■ **PROBLEM REQUIREMENTS**:
Write out the listing in full, matching it word for word.
— BEGIN DATA SEGMENT —
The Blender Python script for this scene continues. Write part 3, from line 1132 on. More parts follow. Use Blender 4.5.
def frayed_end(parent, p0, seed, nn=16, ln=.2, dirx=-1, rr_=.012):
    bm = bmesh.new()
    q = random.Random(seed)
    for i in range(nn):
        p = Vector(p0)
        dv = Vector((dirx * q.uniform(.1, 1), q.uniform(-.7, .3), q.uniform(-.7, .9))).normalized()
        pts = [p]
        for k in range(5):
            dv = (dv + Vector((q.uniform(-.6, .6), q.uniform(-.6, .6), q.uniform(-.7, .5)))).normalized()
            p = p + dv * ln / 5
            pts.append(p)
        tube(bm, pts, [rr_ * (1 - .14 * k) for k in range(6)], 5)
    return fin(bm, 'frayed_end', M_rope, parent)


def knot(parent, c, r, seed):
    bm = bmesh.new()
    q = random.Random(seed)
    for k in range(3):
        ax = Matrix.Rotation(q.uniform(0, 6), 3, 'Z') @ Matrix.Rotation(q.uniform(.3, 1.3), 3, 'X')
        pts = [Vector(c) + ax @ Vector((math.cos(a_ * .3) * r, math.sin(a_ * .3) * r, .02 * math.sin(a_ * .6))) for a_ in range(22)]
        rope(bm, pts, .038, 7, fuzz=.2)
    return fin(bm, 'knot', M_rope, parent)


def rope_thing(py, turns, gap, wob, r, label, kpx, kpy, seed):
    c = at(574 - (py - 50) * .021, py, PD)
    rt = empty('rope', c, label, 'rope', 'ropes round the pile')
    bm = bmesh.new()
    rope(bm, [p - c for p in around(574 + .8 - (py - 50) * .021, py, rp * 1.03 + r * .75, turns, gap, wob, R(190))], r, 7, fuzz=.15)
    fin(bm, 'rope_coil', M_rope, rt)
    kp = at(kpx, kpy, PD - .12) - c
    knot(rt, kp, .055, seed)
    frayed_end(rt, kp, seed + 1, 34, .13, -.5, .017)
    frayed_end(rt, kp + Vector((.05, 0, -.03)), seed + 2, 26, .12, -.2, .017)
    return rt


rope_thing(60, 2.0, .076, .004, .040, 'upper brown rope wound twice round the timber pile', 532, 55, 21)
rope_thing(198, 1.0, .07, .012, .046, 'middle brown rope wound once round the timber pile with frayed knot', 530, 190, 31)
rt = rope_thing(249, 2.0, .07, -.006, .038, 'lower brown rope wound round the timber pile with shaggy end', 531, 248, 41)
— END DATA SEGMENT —
■ **FULL ANSWER**:
The Blender Python script for this scene continues. Write part 3, from line 1132 on. More parts follow. Use Blender 4.5.
def frayed_end(parent, p0, seed, nn=16, ln=.2, dirx=-1, rr_=.012):
    bm = bmesh.new()
    q = random.Random(seed)
    for i in range(nn):
        p = Vector(p0)
        dv = Vector((dirx * q.uniform(.1, 1), q.uniform(-.7, .3), q.uniform(-.7, .9))).normalized()
        pts = [p]
        for k in range(5):
            dv = (dv + Vector((q.uniform(-.6, .6), q.uniform(-.6, .6), q.uniform(-.7, .5)))).normalized()
            p = p + dv * ln / 5
            pts.append(p)
        tube(bm, pts, [rr_ * (1 - .14 * k) for k in range(6)], 5)
    return fin(bm, 'frayed_end', M_rope, parent)


def knot(parent, c, r, seed):
    bm = bmesh.new()
    q = random.Random(seed)
    for k in range(3):
        ax = Matrix.Rotation(q.uniform(0, 6), 3, 'Z') @ Matrix.Rotation(q.uniform(.3, 1.3), 3, 'X')
        pts = [Vector(c) + ax @ Vector((math.cos(a_ * .3) * r, math.sin(a_ * .3) * r, .02 * math.sin(a_ * .6))) for a_ in range(22)]
        rope(bm, pts, .038, 7, fuzz=.2)
    return fin(bm, 'knot', M_rope, parent)


def rope_thing(py, turns, gap, wob, r, label, kpx, kpy, seed):
    c = at(574 - (py - 50) * .021, py, PD)
    rt = empty('rope', c, label, 'rope', 'ropes round the pile')
    bm = bmesh.new()
    rope(bm, [p - c for p in around(574 + .8 - (py - 50) * .021, py, rp * 1.03 + r * .75, turns, gap, wob, R(190))], r, 7, fuzz=.15)
    fin(bm, 'rope_coil', M_rope, rt)
    kp = at(kpx, kpy, PD - .12) - c
    knot(rt, kp, .055, seed)
    frayed_end(rt, kp, seed + 1, 34, .13, -.5, .017)
    frayed_end(rt, kp + Vector((.05, 0, -.03)), seed + 2, 26, .12, -.2, .017)
    return rt


rope_thing(60, 2.0, .076, .004, .040, 'upper brown rope wound twice round the timber pile', 532, 55, 21)
rope_thing(198, 1.0, .07, .012, .046, 'middle brown rope wound once round the timber pile with frayed knot', 530, 190, 31)
rt = rope_thing(249, 2.0, .07, -.006, .038, 'lower brown rope wound round the timber pile with shaggy end', 531, 248, 41)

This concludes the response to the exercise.